A blog post I made putting this and the timeline of life on Earth on the same graph:

http://hopefullyintersting.blogspot.com/2018/03/the-drake-eq...


Who knew that the "store stuff forever" problem was basically solved:

[1]https://en.wikipedia.org/wiki/5D_optical_data_storage


Is someone aware of any non-fiction book that imagines the far future? There're plenty of good books about the past, but I'm not aware of something that spins a tale similar to this article, it could make a great read.

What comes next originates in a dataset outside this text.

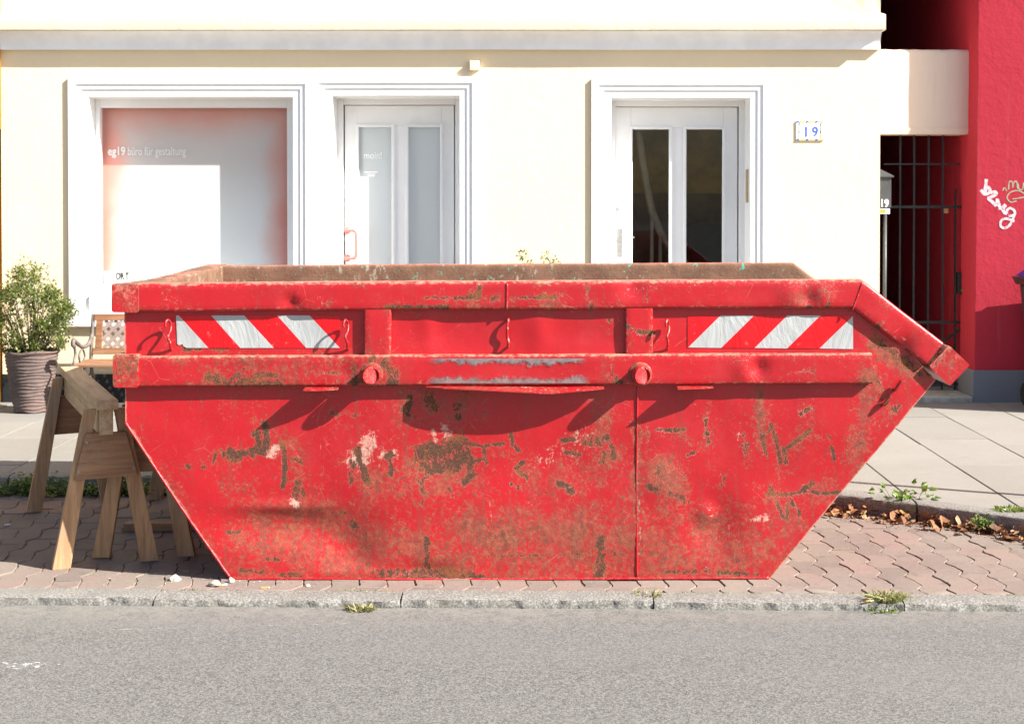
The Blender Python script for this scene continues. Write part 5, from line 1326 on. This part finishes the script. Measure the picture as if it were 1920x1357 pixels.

Fascinating reading, but does anybody else find it incredibly depressing? Everything we've seen, every place we loved, everything we've produced, every bit of our history, literature, arts, every smallest trace of our passage in the universe, and every living being, species, descendant or distant cousin, is going to be pulverized, baked, incinerated and atomized. Not even too far from now, in geological terms- much before the universe has stopped producing new stars and planets and new life.


Pretty useful for real estate investors who want to plan ahead for the next few hundred million years....


TIL: I don't really know how much about the future and all there is to know in science....


this is one of the worst put together wikipedia articles I have ever read


if you enjoyed this, you'll probably like this as well: library of babel https://libraryofbabel.info/


This really belongs in XKCD.


My only question is whether the world’s cumulative student loan debt will have been paid back before the red giant Sun engulfs Earth.


Anyone who was holding their breath waiting for coastal California to fall into the ocean is going to be disappointment to find out it's not happening in their lifetime.


Would you mind making your comments more thoughtful and informative?